The real work begins now, said Cemil Karabayram, the director of surveying and monuments in Antalya. “We will reach the ground and maybe we will find the untouched body of Saint Nicholas,” he said. 

According to one version of events, however, St Nicholas’ remains were transferred to Bari in Italy, where the St Nicholas Basilica stands today. This was when Byzantine empire in present-day Turkey was invaded during the First Crusade, 700 years after the saint’s demise.

The archaeologists must, therefore, determine whether the tomb indeed holds the body of St Nicholas. They were able to locate the temple which contains the tomb using ground-penetrating radars. The challenge for the archaeologists, however, would be to access the tomb without damaging the stone reliefs and mosaics which need to be preserved.

The legend of Santa Claus

St Nicholas was native of Myra (now known as Demre) and a bishop. The 4th century saint was known for giving gifts to the poor.

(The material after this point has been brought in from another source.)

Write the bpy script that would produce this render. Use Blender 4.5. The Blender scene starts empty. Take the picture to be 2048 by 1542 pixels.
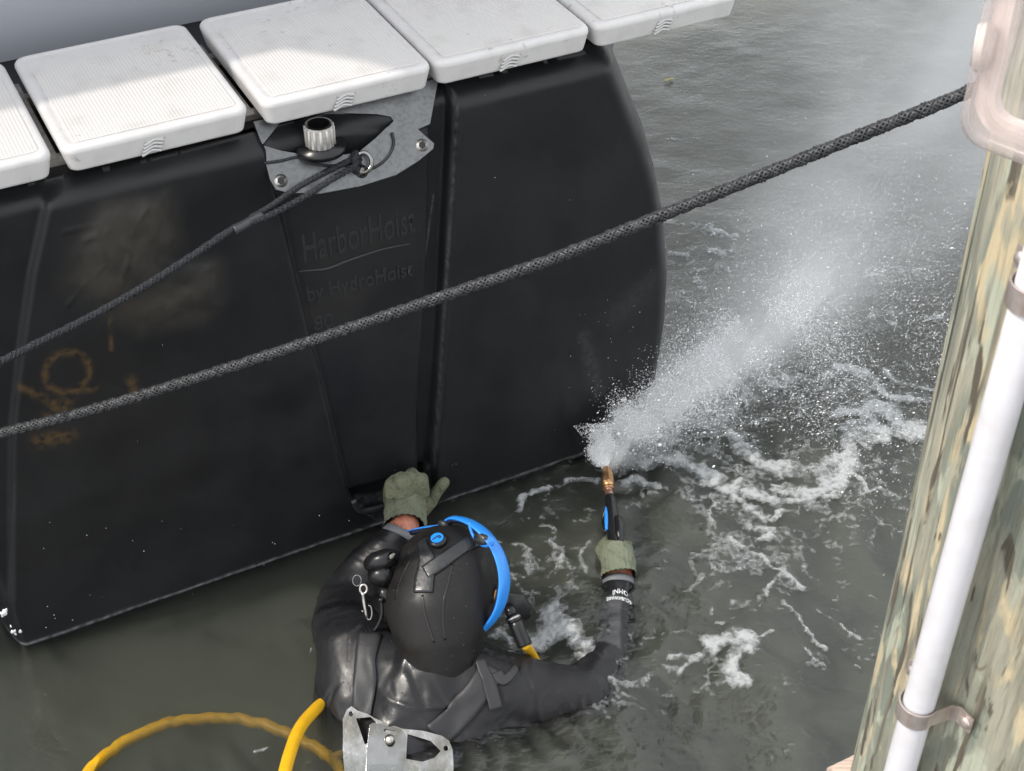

As it turns out, Nicholas bore little resemblance to the red-cheeked and round-bellied Santa we know today. In fact, he “developed a reputation as a fiery, wiry, and defiant defender of church doctrine during the "Great Persecution," when Bibles were put to the torch and priests made to renounce Christianity or face execution,” writes Brian Handwerk for National Geographic.

Nicholas reputation rose because he was the patron of many groups. Around 1200 AD, he earned a name for himself as the patron of children and gift-bringer owing to two stories. In the first, he brought bags of gold to a father of three girls. This wealth could be used as dowry and the girls were saved from a life of prostitution.

In the second story, Nicholas apparently resurrected three boys who had been murdered by an innkeeper. “That's one of the things that made him the patron saint of children,” says Gerry Bowler, the author of Santa Claus: A Biography.

Over the next few hundred years, St Nicholas took on the characteristics of other European deities which gave him the white beard and the power of flight. However, he fell out of favour in northern Europe after the Protestant Reformation. This temporarily led to him being made into a scary gift carrier sidekick of baby Jesus, who became the bringer of gifts.

In Netherlands though, St Nicholas’ reputation as the bringer of gifts did not suffer. The Dutch then brought ‘Sinterklaas’ to the US where he eventually became ‘Santa Claus’. By 1840s, according to reports in, American newspapers started creating separate sections for holiday advertisements, featuring images of the rosy-cheeked, and jolly Santa Claus.